**Exercise instructions:**
Write out again, unaltered, the lines from the start through the line containing "SC = bpy.context.scene; COL = SC.collection".

**Information provided:**

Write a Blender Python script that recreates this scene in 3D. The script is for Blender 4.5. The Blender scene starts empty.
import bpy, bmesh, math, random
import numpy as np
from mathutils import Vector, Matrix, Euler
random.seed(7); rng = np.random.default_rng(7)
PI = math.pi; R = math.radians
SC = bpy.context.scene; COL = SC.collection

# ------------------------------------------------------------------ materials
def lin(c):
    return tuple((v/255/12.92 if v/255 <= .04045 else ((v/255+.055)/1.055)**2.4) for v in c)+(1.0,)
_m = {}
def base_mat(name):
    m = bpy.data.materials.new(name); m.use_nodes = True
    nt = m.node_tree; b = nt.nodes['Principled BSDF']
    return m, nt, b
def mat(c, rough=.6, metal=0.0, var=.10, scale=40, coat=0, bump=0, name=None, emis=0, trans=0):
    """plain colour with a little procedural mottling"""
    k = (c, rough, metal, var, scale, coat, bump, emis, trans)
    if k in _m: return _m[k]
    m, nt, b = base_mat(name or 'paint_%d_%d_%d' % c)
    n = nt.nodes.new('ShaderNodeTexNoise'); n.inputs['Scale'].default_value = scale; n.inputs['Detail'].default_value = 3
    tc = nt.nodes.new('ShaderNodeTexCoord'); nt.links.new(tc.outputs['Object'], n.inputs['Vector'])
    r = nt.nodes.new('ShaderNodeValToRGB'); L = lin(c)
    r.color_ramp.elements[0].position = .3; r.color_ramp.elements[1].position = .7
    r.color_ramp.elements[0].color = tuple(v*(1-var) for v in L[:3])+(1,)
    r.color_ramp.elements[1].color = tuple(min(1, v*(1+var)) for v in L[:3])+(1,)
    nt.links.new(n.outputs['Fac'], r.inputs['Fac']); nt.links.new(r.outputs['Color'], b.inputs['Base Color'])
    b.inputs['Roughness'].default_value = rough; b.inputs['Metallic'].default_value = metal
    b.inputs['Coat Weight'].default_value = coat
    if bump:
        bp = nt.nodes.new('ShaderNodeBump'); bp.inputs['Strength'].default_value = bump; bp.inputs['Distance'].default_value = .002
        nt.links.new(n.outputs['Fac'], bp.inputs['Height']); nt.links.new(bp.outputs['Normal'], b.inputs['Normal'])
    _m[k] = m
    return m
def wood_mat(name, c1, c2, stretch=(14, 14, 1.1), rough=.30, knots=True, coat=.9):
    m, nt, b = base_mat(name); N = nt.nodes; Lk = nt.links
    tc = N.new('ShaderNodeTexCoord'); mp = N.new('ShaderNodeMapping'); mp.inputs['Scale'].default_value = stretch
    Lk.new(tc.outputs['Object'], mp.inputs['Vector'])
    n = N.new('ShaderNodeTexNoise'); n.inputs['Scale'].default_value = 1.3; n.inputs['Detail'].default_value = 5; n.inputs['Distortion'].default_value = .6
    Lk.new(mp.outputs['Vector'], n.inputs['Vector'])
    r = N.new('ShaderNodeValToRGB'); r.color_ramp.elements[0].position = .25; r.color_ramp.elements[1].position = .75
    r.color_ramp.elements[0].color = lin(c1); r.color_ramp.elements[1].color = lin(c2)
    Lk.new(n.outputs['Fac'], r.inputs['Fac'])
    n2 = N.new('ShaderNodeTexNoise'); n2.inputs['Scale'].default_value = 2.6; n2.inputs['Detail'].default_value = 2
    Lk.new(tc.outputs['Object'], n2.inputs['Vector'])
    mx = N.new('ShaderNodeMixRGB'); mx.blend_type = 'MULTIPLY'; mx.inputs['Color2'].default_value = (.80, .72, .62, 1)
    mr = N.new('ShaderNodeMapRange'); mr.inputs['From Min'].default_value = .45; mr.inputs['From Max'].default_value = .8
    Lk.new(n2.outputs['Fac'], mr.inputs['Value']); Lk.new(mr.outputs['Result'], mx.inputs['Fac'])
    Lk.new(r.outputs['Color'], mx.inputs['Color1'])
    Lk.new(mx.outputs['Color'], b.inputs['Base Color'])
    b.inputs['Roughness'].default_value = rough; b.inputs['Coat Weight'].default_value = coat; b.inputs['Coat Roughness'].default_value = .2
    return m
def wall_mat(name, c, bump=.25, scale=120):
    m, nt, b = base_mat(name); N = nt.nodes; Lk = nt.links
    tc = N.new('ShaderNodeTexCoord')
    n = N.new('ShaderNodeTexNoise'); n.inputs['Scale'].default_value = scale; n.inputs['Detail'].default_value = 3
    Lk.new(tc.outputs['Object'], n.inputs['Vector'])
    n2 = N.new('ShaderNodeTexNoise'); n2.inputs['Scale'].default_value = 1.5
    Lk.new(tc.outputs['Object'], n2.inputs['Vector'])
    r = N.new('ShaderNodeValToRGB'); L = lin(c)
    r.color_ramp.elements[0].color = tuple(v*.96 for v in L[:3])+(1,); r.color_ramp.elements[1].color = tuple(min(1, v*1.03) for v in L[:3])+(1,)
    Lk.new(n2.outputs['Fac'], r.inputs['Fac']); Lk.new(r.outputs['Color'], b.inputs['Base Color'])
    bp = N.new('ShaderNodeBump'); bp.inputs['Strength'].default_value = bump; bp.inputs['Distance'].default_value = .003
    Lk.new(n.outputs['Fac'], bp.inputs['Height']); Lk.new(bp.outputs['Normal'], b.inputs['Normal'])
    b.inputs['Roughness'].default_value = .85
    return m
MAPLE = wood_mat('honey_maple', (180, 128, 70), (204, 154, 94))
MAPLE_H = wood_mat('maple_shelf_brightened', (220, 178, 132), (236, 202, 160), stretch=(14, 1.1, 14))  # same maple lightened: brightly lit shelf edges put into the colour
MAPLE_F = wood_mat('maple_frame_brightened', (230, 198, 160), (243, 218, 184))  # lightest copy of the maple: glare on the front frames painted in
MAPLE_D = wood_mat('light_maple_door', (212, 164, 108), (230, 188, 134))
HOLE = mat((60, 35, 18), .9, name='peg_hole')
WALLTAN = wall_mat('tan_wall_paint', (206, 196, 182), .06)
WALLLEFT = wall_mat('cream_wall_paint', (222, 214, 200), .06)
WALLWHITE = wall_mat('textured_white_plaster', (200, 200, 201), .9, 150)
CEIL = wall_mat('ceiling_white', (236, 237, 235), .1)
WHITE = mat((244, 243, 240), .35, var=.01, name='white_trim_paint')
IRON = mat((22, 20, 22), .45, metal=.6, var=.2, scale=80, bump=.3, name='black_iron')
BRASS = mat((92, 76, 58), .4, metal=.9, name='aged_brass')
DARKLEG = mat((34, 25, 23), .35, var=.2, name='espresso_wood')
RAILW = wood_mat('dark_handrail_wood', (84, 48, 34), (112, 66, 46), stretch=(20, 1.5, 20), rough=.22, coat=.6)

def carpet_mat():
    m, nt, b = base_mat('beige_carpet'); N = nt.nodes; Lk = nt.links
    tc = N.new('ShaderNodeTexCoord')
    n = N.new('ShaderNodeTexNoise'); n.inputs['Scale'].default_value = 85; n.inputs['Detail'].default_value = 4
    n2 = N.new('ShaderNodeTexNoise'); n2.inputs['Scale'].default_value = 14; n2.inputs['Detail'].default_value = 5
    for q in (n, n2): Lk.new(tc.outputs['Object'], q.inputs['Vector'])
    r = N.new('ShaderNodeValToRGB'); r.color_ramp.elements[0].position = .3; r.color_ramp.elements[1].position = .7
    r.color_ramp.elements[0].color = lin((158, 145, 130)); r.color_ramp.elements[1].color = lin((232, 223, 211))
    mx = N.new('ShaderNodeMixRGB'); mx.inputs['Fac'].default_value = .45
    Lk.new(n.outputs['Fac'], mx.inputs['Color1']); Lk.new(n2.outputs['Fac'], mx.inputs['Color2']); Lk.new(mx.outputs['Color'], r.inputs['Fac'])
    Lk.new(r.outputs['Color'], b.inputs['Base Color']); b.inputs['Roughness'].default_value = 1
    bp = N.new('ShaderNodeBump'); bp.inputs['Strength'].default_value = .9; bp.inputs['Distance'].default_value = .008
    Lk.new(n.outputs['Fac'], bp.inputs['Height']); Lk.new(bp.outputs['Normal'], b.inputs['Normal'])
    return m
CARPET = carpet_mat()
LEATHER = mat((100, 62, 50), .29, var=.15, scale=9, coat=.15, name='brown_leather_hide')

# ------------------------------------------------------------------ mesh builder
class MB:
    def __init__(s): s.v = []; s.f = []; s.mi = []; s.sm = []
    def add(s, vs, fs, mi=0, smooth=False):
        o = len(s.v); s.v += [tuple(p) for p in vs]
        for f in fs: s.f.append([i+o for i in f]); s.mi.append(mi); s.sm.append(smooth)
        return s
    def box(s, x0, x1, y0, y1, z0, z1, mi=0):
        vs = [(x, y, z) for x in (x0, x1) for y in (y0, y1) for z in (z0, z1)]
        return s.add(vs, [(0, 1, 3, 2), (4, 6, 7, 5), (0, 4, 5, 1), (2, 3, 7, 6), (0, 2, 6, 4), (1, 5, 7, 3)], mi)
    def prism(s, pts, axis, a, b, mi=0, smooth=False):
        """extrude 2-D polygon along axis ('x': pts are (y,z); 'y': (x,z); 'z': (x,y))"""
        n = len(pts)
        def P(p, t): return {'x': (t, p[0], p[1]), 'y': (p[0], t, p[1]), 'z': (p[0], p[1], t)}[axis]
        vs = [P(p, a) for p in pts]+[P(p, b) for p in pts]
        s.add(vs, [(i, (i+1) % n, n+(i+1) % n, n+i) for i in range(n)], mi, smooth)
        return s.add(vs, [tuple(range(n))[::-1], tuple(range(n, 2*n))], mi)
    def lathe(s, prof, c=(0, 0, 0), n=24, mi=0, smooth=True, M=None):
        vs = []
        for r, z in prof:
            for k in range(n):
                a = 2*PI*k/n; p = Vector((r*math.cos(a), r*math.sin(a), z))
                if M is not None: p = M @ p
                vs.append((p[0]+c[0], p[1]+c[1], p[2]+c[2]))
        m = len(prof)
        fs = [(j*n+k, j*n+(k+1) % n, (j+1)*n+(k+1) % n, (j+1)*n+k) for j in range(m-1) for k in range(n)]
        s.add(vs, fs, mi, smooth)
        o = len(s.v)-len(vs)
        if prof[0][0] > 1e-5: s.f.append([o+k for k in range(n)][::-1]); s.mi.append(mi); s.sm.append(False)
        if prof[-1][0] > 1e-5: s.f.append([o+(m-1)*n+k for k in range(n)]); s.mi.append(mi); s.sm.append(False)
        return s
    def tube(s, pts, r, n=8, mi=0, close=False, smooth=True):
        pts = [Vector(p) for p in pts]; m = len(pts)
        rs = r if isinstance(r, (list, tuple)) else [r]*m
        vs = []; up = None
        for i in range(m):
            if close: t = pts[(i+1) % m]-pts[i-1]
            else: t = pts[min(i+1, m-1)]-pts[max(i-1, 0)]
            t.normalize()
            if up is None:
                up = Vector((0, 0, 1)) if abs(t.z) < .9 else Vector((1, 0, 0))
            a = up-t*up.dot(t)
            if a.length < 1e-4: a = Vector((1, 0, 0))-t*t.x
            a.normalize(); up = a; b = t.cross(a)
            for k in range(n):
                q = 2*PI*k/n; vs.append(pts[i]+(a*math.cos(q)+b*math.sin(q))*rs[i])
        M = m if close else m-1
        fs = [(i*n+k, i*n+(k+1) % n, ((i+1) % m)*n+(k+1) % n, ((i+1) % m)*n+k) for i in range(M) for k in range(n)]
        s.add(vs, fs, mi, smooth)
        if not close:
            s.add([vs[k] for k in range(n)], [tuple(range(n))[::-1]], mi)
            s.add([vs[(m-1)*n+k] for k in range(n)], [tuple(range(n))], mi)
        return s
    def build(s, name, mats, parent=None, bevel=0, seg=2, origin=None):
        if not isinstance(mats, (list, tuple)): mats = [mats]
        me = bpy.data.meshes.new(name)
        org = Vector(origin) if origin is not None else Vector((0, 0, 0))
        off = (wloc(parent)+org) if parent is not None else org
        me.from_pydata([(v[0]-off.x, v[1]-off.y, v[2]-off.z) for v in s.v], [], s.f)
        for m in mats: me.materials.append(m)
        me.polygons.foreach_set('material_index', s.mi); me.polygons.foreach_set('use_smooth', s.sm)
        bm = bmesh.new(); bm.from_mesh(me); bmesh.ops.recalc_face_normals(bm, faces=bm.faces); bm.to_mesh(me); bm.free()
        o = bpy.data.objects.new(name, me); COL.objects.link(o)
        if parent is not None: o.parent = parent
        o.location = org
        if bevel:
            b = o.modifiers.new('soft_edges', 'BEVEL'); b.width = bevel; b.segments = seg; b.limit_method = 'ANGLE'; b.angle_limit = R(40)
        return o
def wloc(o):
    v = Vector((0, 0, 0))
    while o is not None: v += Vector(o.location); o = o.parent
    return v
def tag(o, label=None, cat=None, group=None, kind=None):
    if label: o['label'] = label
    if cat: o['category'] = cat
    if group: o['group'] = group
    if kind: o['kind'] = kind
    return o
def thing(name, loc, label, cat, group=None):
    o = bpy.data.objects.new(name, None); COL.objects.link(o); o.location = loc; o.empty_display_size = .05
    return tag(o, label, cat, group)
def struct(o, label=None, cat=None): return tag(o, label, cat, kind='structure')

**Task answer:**
Write a Blender Python script that recreates this scene in 3D. The script is for Blender 4.5. The Blender scene starts empty.
import bpy, bmesh, math, random
import numpy as np
from mathutils import Vector, Matrix, Euler
random.seed(7); rng = np.random.default_rng(7)
PI = math.pi; R = math.radians
SC = bpy.context.scene; COL = SC.collection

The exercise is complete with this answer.